En su articulado no figuran los derechos colectivos ni la soberanía ni la autodeterminación. Más en concreto, busca conservar intereses particulares de dichos Estados gran-nacionales. En cambio, sí es omnipresente la globalización que estos renovados imperialismos, hoy coaligados, ven como su gran oportunidad, bajo el cínico subterfugio de extender la civilización. Así lo hacen constar en el texto.

El Tratado está inspirado por el dogma del neoliberalismo globalizador, la desregulación laboral, social, democrática y económica es decir la sacralización del individualismo y el caudillaje. Recordemos que las viejas características del poder bárbaro eran la jerarquización y la privatización de lo público.

El texto del Tratado es conservador, no hay prácticamente novedades con respecto a los tratados comunitarios preexistentes. Excepto curiosamente en la política de defensa militar, que se desarrolla por primera vez como uno de los cometidos centrales de la Unión. Así, por el Art. 1.41 se crea la «Agencia Europea de Defensa», a fin de «defender» y «favorecer los intereses de la Unión» y potenciar la «cooperación estructurada permanentemente». En el Título V bajo el epígrafe de «Acción Exterior de la Unión», se recoge ampliamente el proyecto, en siete capítulos y treinta y siete artículos.

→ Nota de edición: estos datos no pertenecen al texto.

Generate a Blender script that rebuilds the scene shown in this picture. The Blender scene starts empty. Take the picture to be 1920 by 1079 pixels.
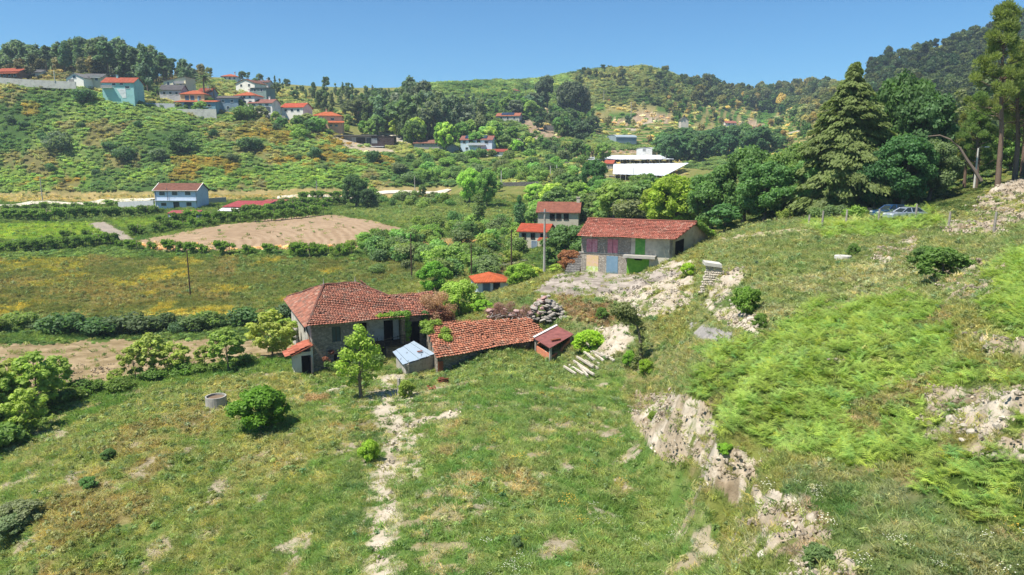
import bpy, math, random
import numpy as np
from mathutils import Vector, Matrix
R = math.radians
C = bpy.context.scene.collection
SC = bpy.context.scene
# ---------------------------------------------------------------- camera
CAMZ, PITCH, F = 20.0, R(10.0), 1330.0      # F: focal length in pixels of a 1920 wide picture
cam_d = bpy.data.cameras.new('camera'); cam = bpy.data.objects.new('camera', cam_d); C.objects.link(cam)
cam.location = (0, 0, CAMZ); cam.rotation_euler = (R(90) - PITCH, 0, 0)
cam_d.sensor_width = 36; cam_d.lens = F / 1920 * 36; cam_d.clip_start = 0.5; cam_d.clip_end = 20000
SC.camera = cam
# ---------------------------------------------------------------- sky, sun, exposure
SUN_EL, SUN_AZ = R(62), R(-120)               # azimuth measured from +Y towards +X
w = bpy.data.worlds.new('World'); SC.world = w; w.use_nodes = True
nt = w.node_tree; bg = nt.nodes['Background']; sky = nt.nodes.new('ShaderNodeTexSky')
sky.sky_type = 'NISHITA'; sky.sun_disc = False; sky.sun_elevation = SUN_EL; sky.sun_rotation = SUN_AZ
sky.altitude = 1000; sky.air_density = 1.0; sky.dust_density = 0.3; sky.ozone_density = 6.0
vm = nt.nodes.new('ShaderNodeVectorMath'); vm.operation = 'MULTIPLY'; vm.inputs[1].default_value = (0.41, 0.70, 0.80)
nt.links.new(sky.outputs[0], vm.inputs[0]); nt.links.new(vm.outputs[0], bg.inputs[0]); bg.inputs[1].default_value = 0.095
sd = bpy.data.lights.new('sun', 'SUN'); sd.energy = 4.8; sd.angle = R(0.53); sd.color = (1, 0.955, 0.88)
so = bpy.data.objects.new('sun', sd); C.objects.link(so)
sv = Vector((math.sin(SUN_AZ) * math.cos(SUN_EL), math.cos(SUN_AZ) * math.cos(SUN_EL), math.sin(SUN_EL)))
so.rotation_euler = sv.to_track_quat('Z', 'Y').to_euler(); so.location = (0, 0, 300)
SC.view_settings.view_transform = 'Standard'; SC.view_settings.look = 'None'
SC.view_settings.exposure = 0.88; SC.view_settings.gamma = 1.0
SC.render.engine = 'CYCLES'
try:
    SC.cycles.max_bounces = 5; SC.cycles.diffuse_bounces = 4; SC.cycles.transparent_max_bounces = 8
    SC.cycles.volume_bounces = 0
except Exception: pass
# ---------------------------------------------------------------- projection helpers (photo pixels <-> world)
cp, sp = math.cos(PITCH), math.sin(PITCH)
def ray(px, py):
    yv = (539.5 - py) / F; xv = (px - 960) / F; den = cp + yv * sp
    return xv / den, (-sp + yv * cp) / den
def at(px, py, Y):
    s, t = ray(px, py); return Vector((s * Y, Y, CAMZ + t * Y))
def atz(px, py, z):
    s, t = ray(px, py); Y = (z - CAMZ) / t; return Vector((s * Y, Y, z))
def proj(X, Y, Z):
    dz = Z - CAMZ; d = Y * cp - dz * sp
    return 960 + F * X / d, 539.5 - F * (Y * sp + dz * cp) / d
def depth(p): return p[1] * cp - (p[2] - CAMZ) * sp
# ---------------------------------------------------------------- noise
def _h(ix, iy, s):
    n = (ix * 374761393 + iy * 668265263 + s * 1442695041) & 0xFFFFFFFF
    n = ((n ^ (n >> 13)) * 1274126177) & 0xFFFFFFFF
    return ((n ^ (n >> 16)) & 0xFFFF) / 65535.0
def vnoise(x, y, s=0):
    ix = np.floor(x).astype(np.int64); iy = np.floor(y).astype(np.int64)
    fx = x - ix; fy = y - iy; fx = fx * fx * (3 - 2 * fx); fy = fy * fy * (3 - 2 * fy)
    return (_h(ix, iy, s) * (1 - fx) + _h(ix + 1, iy, s) * fx) * (1 - fy) + (_h(ix, iy + 1, s) * (1 - fx) + _h(ix + 1, iy + 1, s) * fx) * fy
def fbm(x, y, sc, octv=3, s=0):
    v = 0; a = 1; t = 0
    for k in range(octv):
        v = v + a * vnoise(x / sc + 17.3 * k, y / sc - 9.1 * k, s + k); t += a; a *= 0.55; sc = sc / 2.1
    return v / t
def sstep(e0, e1, x): t = np.clip((x - e0) / (e1 - e0), 0, 1); return t * t * (3 - 2 * t)
# ---------------------------------------------------------------- terrain: a height field through measured points
CT = '''
-500 1079 36;-500 850 55;-500 650 90;-500 550 120;-500 400 205;-500 350 262;-500 150 315;-500 148 400
0 1079 34;250 1079 33.5;480 1079 31;100 1000 36;300 850 45.7;50 830 51;400 750 58;600 740 60;180 745 61.5;0 800 55;480 690 66.5;640 800 48;560 950 37
720 820 47;720 900 38.5;720 1000 31;720 1079 26.5;850 720 59;850 900 37;1000 700 60;1000 850 41;1000 970 32;1000 1079 25.5;880 1079 26;1100 780 48;1100 900 37;1150 1079 25.3;1100 700 60;1150 1000 30
560 712 64;700 690 66;770 697 65;830 694 66;1030 685 64;1000 660 68;1120 650 67;1190 700 57.5
1200 860 39.5;1215 790 45;1285 735 38.6;1260 900 35.5;1345 800 29.5;1300 960 31.5;1420 900 23.5;1330 1079 24.5;1460 1079 16.6;1380 1000 26;1440 990 19.8
1600 800 26;1600 950 19.6;1700 950 18.5;1650 1079 15.6;1900 1079 15.2;1900 900 18;1850 780 21.7;1900 650 25;1750 720 26.5;1700 650 32;1700 560 42;1800 500 47;1600 600 41;1500 700 31.5;1500 540 53;1400 600 47;1400 680 39
1330 660 46.5;1300 620 55;1290 590 62;1580 482 61;1700 440 70;1850 445 62;1400 460 74;1480 430 82;1560 412 86;1690 408 80;1760 412 76;1900 400 66;1910 350 78;1850 365 80
1380 505 65;1345 500 65;1330 550 66;1290 550 68;1270 484 91;1250 503 84;1200 540 77.5;1190 516 92.5;1160 528 86;1150 516 93.5;1250 575 66;1100 580 72.5;1050 525 90;1120 514 92;1000 540 86;985 592 77;940 600 73;1150 620 65;1220 640 60;1180 600 69
925 550 104;860 590 86;810 560 100;1000 468 146;1090 440 140;940 497 130;870 470 150;960 460 150;780 520 116
20 640 84;150 650 83;150 715 68;300 690 72;430 660 76;350 610 97;100 600 103;250 600 103;470 620 92;520 560 112;150 550 118;355 553 116;700 540 118;620 500 136;400 492 141;150 482 152;0 480 152;0 500 141;700 490 140;780 480 146
400 465 151;600 472 148;740 450 159;680 465 150;740 430 171;700 405 197;620 402 198;450 420 180;300 430 178;150 450 165;0 460 162;0 430 174;150 400 202;0 405 200;335 395 212;420 405 200;850 430 176;800 400 200;900 385 210;900 420 182;900 440 168;1000 420 185;950 400 200
0 380 243;300 372 244;500 367 252;650 366 260;830 358 270;0 352 262;150 352 262;500 350 264;700 345 268;850 335 280
0 300 274;0 250 286;0 200 298;0 155 312;150 260 283;100 168 312;120 158 316;220 190 314;300 211 314;300 300 275;300 250 290;400 222 320;500 218 338;450 260 300;470 230 318;600 300 285;560 260 312;600 242 344;650 272 325;600 335 270;750 302 300;850 325 292;700 272 342;700 310 290;780 250 380
890 289 330;820 285 330;940 225 425;860 240 410;1000 300 322;950 250 395;950 340 256;1000 340 256;1060 320 290;1150 340 268;1100 380 215;1040 240 440;1000 270 370;1100 270 410;1050 390 195
1200 318 312;1300 318 315;1170 297 382;1280 297 385;1200 280 425;1250 250 480;1120 225 520;1200 225 525;1150 192 575;1040 215 485;1000 190 520;1300 230 540;1350 260 470;1400 280 400;1400 240 600;1300 275 430;1420 330 240;1300 400 150;1350 420 125;1200 400 165;1560 260 350;1500 300 280;1500 400 105
100 148 400;0 148 400;200 149 400;300 155 400;380 165 390;200 150 350;0 152 345;430 152 425;520 167 450;650 188 450;800 195 470;720 220 420;560 215 380;880 166 530;950 170 530;1000 186 530
1100 139 660;1150 136 660;1230 134 660;1060 150 640;1300 160 690;1380 183 760;1450 180 830;1500 174 850;1560 172 850;1450 210 700
1640 138 600;1750 90 600;1900 45 600;1980 25 600;1700 230 300;1760 330 150;1640 385 110;1740 350 120;1850 200 350;1750 160 450;1850 300 170;1900 120 480;1850 345 100;1640 200 420
2400 1079 15;2400 900 18;2400 650 26;2400 450 62;2400 340 85;2400 200 350;2400 45 600
'''
cpts = []
for tok in CT.replace('\n', ';').split(';'):
    if tok.strip():
        a, b, c = map(float, tok.split()); s, t = ray(a, b); cpts.append((s, c, CAMZ + t * c))
for s in np.linspace(-1.1, 1.1, 9):
    cpts.append((s, 1000, 60)); cpts.append((s, 1700, 40)); cpts.append((s, 5000, 10)); cpts.append((s, 9, 8 if s > 0.1 else 5))
cpts = np.array(cpts)
def uw(s, Y): return np.stack([np.asarray(s) * 2.2, np.log(np.asarray(Y))], -1)
_P = uw(cpts[:, 0], cpts[:, 1])
def _ker(r2): return np.where(r2 > 1e-12, 0.5 * r2 * np.log(np.maximum(r2, 1e-12)), 0)
_n = len(_P)
_d2 = ((_P[:, None] - _P[None]) ** 2).sum(-1)
_K = _ker(_d2) + np.eye(_n) * 0.0012
_Q = np.hstack([np.ones((_n, 1)), _P])
_A = np.zeros((_n + 3, _n + 3)); _A[:_n, :_n] = _K; _A[:_n, _n:] = _Q; _A[_n:, :_n] = _Q.T
# solve for elevation ratio scaled (keeps far and near errors alike on screen)
_zz = (cpts[:, 2] - CAMZ) / cpts[:, 1]
_W = np.linalg.solve(_A, np.concatenate([_zz, np.zeros(3)]))
def tps(s, Y):
    q = uw(s, Y); sh = q.shape[:-1]; q = q.reshape(-1, 2); out = np.empty(len(q))
    for i in range(0, len(q), 20000):
        b = q[i:i + 20000]; d2 = ((b[:, None] - _P[None]) ** 2).sum(-1)
        out[i:i + 20000] = _ker(d2) @ _W[:_n] + _W[_n] + b @ _W[_n + 1:]
    return out.reshape(sh)
# coarse grid -> bilinear
GS = np.linspace(-1.15, 1.15, 360); GL = np.linspace(math.log(9), math.log(6000), 520)
_gs, _gl = np.meshgrid(GS, GL); EG = tps(_gs, np.exp(_gl))
def elev(s, Y):
    s = np.asarray(s, float); l = np.log(np.asarray(Y, float))
    u = np.clip((s - GS[0]) / (GS[1] - GS[0]), 0, len(GS) - 1.001); v = np.clip((l - GL[0]) / (GL[1] - GL[0]), 0, len(GL) - 1.001)
    i = u.astype(int); j = v.astype(int); fu = u - i; fv = v - j
    return (EG[j, i] * (1 - fu) + EG[j, i + 1] * fu) * (1 - fv) + (EG[j + 1, i] * (1 - fu) + EG[j + 1, i + 1] * fu) * fv
_LY = np.exp(np.linspace(math.log(11), math.log(1500), 2600))
def hitY(px, py, ymin=11):
    s, t = ray(px, py); e = elev(np.full(_LY.shape, s), _LY)
    k = np.where((e >= t) & (_LY >= ymin))[0]
    return float(_LY[k[0]]) if len(k) else 600.0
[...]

Arcaico, retrogrado y oscuro, pretende camufladamente consolidar y proyectar ideologías predeterministas, mesiánicas e imperialistas, reaccionarias en suma, de los llamados tiempos feudales y absolutistas, mantenidas en la práctica durante la época contemporánea por los Estados gran-nacionales.

Otra característica es la presencia de los intereses neoimperiales extra-europeos. Las Colonias eufemísticamente se engloban en el Tratado como «países y territorios de ultramar». Por otro lado, la vuelta de los bárbaros con Blair en Irak, ya que Inglaterra nunca ha renunciado a la parte del pastel en su antiguo imperio; Chirac, con su imperio subsahariano y la última en Costa de Marfil, sin olvidarse del Pacífico y otros mares; las sendas imperiales de España (multinacionales para-estatales, Instituto Cervantes…) hacia el resto de la península y América, son algunos ejemplos.

Hoy están traicionando a los fundadores de la actual unión europea, que habían sido en mayor o menor grado víctimas de la barbarie nazi y fascista, por lo que quisieron que Europa renaciera sobre sus grandes valores, no sólo individuales, sino también colectivos (democráticos, sociales, humanistas, soberanistas, autodeterminativos y federalistas).

Está por redactarse la auténtica Constitución de Europa, que sólo podrá nacer del previo reconocimiento de la existencia no sólo de los ciudadanos, sino de una sociedad política europea, a su vez conformada por el conjunto de las diferentes sociedades políticas plurales y nacionales, incluidas las que tienen su Estado hibernado o no reconocido. Es esta sociedad europea la que podrá proclamar, en uso de su soberanía, el pacto social fundacional, a la vez que ostentar y ejercer sólo ella el verdadero poder constituyente europeo. Mientras tanto, nos hallaremos bajo la impostura de este Tratado, convenido entre las elites gubernamentales de los Estados miembros, sobre todo para salvaguardar sus intereses. Por lo que, de momento nos inclinaremos peligrosamente hacia la Europa bárbara, y a la vez que nos vamos alejando de una Europa verdaderamente democrática, libre y en paz.